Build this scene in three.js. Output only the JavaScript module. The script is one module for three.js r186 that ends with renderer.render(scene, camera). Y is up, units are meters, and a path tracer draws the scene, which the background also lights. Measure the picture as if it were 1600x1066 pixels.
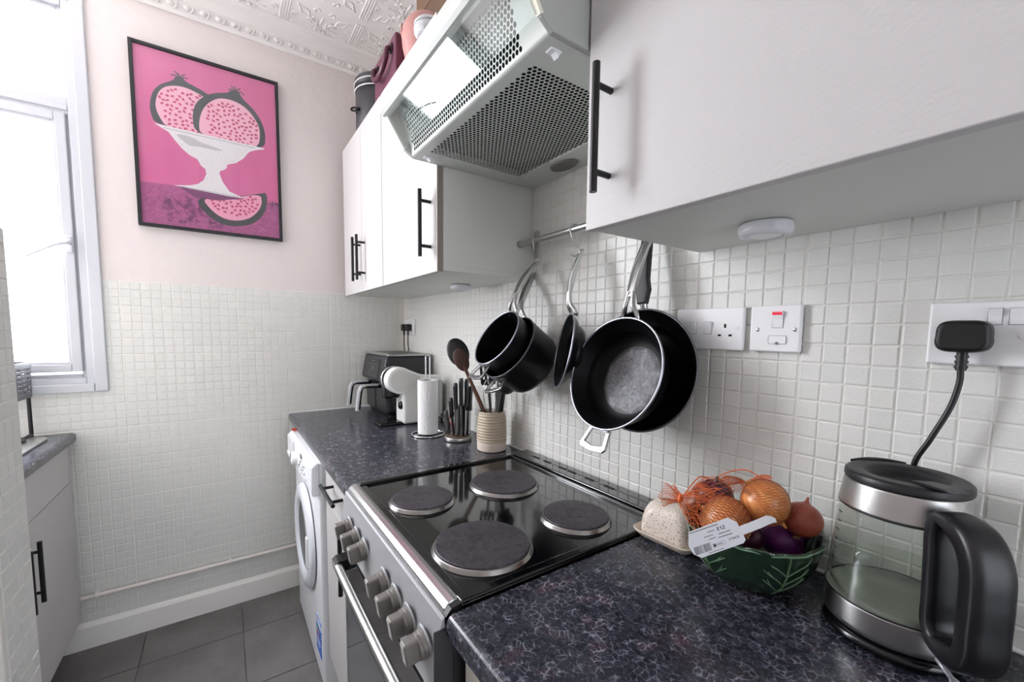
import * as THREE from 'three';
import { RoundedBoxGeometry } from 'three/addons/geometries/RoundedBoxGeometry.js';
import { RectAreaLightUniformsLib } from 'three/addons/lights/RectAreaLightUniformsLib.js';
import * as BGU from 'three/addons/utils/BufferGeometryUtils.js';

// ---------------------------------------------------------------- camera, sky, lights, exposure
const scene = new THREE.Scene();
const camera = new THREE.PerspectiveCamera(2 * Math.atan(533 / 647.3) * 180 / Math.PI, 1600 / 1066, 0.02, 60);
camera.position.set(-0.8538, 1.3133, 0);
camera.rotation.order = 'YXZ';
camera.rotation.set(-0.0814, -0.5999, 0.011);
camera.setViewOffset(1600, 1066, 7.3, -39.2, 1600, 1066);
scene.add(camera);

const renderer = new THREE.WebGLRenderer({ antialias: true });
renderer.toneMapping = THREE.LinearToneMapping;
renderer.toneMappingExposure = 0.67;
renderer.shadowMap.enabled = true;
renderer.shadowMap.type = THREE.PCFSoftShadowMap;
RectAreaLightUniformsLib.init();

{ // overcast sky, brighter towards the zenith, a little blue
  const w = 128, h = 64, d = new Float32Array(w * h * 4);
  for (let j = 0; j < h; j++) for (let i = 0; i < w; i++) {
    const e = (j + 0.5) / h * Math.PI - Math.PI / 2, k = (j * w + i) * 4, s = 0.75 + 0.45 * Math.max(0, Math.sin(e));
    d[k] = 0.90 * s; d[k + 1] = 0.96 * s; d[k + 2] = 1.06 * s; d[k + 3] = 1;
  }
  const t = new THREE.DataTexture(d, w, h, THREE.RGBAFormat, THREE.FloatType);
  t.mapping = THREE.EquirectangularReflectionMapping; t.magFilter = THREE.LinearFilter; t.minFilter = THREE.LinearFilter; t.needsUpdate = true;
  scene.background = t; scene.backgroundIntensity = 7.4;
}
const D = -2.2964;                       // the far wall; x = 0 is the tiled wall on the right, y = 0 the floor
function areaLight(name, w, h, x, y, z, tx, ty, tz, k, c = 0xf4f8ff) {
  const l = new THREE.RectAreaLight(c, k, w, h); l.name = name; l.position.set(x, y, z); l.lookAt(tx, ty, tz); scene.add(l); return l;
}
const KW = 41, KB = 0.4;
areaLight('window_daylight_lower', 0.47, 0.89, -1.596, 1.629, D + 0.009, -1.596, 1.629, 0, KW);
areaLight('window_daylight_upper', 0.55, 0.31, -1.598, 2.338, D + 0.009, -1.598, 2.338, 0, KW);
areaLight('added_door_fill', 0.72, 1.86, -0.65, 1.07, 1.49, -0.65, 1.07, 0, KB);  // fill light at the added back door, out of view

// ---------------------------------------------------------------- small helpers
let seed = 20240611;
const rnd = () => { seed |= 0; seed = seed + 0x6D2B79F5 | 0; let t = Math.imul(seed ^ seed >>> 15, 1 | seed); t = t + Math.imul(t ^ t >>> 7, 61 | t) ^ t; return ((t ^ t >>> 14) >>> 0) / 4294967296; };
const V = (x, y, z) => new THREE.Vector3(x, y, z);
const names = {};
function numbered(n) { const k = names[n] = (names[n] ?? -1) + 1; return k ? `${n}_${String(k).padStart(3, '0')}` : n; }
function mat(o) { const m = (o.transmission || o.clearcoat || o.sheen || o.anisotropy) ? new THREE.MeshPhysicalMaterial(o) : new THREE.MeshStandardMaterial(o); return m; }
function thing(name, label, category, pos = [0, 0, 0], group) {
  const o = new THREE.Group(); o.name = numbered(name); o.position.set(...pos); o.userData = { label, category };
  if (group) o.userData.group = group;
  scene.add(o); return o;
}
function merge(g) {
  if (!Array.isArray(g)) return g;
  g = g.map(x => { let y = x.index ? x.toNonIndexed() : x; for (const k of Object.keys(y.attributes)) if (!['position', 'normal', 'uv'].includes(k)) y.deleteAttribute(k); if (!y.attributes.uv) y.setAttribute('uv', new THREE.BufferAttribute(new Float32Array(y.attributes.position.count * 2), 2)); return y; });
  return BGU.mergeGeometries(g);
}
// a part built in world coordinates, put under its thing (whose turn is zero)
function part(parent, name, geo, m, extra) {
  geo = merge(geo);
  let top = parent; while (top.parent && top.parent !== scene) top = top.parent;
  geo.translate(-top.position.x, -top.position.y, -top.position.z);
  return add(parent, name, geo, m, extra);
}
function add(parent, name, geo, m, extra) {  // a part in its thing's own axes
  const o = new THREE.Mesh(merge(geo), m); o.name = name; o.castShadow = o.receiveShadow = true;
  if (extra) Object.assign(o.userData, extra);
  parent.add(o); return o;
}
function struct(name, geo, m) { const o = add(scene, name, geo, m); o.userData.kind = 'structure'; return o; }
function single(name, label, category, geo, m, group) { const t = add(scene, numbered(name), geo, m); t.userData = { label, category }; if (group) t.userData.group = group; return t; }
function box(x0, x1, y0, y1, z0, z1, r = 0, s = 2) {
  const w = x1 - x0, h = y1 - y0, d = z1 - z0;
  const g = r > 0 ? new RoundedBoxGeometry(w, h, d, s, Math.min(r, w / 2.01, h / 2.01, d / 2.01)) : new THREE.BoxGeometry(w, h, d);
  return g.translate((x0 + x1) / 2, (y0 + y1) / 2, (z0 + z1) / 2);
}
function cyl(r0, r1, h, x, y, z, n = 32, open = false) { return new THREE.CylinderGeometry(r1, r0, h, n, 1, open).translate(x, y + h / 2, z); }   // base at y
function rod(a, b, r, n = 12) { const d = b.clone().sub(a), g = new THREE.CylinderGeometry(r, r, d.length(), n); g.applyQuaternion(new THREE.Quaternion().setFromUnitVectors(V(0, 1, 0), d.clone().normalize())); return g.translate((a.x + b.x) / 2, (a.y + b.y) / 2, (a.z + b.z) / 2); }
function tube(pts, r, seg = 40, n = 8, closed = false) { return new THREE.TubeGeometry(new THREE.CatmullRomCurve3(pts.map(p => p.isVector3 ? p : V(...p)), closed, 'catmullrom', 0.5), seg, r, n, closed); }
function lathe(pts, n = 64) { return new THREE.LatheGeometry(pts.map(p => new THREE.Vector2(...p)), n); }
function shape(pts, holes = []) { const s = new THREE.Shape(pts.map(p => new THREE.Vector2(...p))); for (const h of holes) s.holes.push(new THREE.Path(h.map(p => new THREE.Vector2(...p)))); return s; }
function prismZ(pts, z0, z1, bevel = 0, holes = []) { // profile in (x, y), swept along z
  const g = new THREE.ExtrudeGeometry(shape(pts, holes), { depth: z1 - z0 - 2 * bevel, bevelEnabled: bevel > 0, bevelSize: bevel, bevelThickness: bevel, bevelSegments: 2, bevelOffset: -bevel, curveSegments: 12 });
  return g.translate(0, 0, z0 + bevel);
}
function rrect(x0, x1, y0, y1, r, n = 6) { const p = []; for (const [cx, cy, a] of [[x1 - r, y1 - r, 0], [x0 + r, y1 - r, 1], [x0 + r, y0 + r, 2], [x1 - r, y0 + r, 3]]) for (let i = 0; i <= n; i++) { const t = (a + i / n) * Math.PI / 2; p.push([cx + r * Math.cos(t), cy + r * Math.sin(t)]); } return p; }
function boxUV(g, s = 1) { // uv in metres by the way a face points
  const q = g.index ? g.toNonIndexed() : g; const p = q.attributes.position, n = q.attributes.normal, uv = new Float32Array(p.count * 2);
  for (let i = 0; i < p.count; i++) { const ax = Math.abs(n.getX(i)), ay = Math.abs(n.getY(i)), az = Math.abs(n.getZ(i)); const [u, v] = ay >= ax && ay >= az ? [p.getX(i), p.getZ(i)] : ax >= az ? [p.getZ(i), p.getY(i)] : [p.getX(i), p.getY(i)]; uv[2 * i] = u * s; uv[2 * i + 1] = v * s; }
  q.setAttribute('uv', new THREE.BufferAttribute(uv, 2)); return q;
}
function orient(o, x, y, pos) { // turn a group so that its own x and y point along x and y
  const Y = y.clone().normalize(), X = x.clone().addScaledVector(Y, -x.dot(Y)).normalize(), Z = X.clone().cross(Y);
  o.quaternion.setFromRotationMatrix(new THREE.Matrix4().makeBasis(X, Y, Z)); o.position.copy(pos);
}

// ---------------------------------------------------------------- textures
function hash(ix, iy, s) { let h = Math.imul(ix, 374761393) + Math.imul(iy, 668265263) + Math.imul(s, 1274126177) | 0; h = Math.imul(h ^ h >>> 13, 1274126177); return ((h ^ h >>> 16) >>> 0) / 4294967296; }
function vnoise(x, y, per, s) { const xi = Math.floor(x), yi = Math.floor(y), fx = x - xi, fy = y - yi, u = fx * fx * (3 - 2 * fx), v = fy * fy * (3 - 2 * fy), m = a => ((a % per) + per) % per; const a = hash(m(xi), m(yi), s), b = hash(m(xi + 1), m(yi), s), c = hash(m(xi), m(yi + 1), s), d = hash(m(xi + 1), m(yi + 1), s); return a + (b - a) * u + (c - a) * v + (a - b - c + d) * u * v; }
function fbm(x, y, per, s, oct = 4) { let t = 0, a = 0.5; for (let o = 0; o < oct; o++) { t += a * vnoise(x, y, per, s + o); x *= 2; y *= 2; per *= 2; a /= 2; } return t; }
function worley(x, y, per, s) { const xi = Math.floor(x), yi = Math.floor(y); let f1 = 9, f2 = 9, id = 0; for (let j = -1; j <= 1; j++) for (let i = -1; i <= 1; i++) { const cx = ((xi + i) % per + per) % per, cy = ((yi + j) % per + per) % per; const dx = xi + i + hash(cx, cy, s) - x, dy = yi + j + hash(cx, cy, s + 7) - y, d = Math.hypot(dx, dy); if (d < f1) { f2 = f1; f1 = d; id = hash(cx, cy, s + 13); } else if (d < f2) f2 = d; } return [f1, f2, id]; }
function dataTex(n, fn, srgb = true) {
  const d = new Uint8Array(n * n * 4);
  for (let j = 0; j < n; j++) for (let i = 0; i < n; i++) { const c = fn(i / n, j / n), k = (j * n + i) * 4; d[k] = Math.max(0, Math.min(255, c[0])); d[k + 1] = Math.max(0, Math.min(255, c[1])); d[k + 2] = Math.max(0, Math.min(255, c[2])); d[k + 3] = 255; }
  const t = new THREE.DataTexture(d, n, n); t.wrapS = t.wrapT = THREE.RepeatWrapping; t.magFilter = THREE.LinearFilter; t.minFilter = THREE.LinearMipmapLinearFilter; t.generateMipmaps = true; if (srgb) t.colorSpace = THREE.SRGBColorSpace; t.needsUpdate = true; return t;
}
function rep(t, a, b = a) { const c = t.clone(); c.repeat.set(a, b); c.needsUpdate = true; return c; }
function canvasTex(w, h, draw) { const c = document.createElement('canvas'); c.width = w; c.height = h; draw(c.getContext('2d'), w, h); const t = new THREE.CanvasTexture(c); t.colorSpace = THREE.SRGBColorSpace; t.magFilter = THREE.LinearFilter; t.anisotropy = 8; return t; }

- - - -

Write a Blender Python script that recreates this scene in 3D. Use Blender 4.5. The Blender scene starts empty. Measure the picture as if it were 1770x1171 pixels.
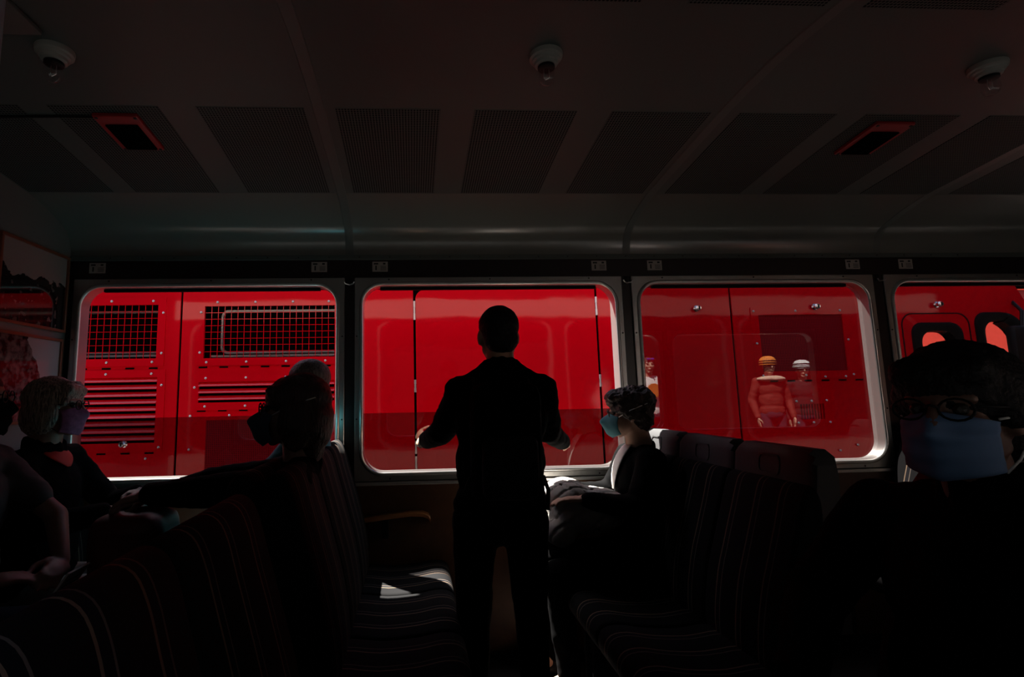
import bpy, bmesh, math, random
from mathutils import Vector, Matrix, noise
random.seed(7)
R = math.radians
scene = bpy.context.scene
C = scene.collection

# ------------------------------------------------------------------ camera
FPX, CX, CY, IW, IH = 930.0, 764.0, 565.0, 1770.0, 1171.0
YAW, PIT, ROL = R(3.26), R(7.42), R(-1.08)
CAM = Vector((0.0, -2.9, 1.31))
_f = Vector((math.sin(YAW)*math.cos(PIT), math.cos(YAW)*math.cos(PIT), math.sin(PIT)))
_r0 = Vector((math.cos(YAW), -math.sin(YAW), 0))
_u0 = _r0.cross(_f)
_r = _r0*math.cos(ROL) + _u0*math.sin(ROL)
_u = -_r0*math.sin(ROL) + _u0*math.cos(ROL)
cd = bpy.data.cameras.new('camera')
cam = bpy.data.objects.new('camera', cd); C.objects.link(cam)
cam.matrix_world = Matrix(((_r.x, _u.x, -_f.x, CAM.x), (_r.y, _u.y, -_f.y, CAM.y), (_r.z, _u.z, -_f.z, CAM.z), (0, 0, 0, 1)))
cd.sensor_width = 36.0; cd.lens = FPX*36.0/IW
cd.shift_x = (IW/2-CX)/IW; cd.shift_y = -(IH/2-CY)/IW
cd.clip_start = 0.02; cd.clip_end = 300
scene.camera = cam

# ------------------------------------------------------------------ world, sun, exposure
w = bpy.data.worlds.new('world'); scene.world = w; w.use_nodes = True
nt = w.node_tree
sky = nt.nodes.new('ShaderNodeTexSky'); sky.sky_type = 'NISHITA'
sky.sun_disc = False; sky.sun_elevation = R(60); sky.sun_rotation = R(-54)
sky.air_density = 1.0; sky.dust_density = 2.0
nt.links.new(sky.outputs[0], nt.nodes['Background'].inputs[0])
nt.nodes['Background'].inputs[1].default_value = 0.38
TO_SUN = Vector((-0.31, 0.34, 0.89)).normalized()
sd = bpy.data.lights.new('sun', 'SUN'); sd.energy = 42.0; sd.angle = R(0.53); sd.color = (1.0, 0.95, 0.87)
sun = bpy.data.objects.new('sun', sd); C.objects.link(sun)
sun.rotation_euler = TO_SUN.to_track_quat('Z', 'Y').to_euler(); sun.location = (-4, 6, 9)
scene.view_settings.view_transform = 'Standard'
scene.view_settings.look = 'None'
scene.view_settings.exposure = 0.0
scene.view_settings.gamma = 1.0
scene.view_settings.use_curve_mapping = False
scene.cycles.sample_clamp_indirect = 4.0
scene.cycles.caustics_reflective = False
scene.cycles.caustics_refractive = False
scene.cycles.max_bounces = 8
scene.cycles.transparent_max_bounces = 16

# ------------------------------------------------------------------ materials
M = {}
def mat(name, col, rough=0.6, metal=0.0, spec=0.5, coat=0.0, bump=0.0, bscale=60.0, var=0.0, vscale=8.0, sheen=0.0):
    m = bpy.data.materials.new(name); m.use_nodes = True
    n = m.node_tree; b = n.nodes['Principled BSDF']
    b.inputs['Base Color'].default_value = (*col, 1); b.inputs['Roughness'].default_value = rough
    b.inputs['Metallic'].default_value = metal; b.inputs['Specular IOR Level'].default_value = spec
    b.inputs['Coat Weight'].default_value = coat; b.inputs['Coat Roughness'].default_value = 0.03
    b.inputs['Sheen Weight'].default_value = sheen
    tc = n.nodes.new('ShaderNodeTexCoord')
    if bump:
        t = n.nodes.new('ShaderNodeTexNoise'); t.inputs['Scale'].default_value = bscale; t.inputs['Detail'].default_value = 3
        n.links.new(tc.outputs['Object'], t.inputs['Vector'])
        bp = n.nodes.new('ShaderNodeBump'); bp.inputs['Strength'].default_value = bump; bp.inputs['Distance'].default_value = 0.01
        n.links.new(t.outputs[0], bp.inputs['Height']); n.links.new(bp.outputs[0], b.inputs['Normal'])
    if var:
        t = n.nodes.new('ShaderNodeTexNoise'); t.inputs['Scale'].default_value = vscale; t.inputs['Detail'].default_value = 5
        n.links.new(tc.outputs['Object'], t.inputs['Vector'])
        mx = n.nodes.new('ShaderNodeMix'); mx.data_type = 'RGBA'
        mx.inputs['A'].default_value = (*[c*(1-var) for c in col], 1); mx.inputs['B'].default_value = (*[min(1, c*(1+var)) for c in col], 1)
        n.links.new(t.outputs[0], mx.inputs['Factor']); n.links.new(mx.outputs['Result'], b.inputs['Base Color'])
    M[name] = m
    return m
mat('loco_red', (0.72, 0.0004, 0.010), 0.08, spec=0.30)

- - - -

Goal. Count every line of the material above that holds the string "lights", then state only the total.

Result. 4